(Scene modeling code data)
╔══
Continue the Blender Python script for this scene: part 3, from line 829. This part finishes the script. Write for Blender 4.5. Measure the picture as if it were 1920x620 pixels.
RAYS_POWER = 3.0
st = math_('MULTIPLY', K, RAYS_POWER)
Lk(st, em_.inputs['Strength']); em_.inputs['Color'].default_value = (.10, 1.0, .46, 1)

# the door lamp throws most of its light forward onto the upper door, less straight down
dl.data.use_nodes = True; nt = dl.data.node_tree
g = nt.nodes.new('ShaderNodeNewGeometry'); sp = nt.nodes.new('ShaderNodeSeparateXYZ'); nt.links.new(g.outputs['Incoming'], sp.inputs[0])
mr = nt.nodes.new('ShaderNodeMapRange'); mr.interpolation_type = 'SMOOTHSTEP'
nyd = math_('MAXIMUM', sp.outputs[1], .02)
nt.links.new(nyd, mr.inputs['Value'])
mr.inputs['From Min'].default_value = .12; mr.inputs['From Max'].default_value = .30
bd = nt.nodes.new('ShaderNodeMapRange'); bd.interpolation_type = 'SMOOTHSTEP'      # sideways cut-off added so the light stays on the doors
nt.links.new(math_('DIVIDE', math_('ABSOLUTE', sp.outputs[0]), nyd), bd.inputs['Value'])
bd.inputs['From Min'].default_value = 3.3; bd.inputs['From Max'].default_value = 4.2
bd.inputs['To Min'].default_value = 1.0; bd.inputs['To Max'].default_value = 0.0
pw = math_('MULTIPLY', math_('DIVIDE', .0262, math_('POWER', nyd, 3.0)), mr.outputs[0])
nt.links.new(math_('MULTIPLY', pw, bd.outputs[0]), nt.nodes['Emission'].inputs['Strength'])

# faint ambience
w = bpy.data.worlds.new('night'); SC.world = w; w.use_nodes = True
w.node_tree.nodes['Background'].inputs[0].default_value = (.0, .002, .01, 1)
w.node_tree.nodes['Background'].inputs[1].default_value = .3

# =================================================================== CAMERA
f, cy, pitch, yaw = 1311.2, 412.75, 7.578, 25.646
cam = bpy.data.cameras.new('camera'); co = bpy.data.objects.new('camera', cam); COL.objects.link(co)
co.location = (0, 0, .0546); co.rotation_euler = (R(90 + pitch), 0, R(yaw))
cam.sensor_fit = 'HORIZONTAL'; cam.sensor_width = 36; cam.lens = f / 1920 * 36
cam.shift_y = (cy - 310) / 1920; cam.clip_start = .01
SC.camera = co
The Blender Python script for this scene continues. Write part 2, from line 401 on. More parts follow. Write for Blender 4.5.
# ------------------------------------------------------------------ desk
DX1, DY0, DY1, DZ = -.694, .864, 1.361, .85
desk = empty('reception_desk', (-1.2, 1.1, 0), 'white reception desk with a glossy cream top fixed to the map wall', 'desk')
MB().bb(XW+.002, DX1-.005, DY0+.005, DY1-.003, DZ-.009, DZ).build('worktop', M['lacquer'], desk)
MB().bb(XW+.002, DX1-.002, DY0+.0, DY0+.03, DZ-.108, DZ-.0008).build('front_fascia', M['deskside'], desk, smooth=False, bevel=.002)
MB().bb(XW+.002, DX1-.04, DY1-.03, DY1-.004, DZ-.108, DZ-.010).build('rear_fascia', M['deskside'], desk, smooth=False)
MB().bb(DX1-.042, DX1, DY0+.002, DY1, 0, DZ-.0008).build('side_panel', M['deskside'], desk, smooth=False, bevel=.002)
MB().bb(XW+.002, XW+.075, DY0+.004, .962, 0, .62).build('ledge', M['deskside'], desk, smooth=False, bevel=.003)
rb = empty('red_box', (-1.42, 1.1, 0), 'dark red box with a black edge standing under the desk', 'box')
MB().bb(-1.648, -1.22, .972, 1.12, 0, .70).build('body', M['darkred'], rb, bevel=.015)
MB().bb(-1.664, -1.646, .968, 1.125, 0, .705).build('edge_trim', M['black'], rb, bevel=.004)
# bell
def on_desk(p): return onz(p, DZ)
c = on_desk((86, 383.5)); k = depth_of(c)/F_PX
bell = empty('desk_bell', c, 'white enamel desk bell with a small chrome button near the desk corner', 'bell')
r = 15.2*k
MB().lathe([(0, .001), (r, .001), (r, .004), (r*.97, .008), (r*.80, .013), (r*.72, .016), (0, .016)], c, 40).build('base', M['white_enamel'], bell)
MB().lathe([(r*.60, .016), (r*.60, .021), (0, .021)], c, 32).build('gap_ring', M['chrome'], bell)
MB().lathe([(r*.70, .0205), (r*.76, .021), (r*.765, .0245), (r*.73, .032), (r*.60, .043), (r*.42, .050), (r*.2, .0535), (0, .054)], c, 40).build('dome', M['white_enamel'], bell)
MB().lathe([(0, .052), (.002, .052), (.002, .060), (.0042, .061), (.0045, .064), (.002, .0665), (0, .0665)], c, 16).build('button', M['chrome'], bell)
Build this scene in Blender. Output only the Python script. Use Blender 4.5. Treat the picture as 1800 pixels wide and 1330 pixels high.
╚══
■ **JOB**: Exactly repeat the lines running from the top of the listing to the line bearing "1.0, .46, 1)", both of those lines included, and only them.

■ **SOLUTION**:
Continue the Blender Python script for this scene: part 3, from line 829. This part finishes the script. Write for Blender 4.5. Measure the picture as if it were 1920x620 pixels.
RAYS_POWER = 3.0
st = math_('MULTIPLY', K, RAYS_POWER)
Lk(st, em_.inputs['Strength']); em_.inputs['Color'].default_value = (.10, 1.0, .46, 1)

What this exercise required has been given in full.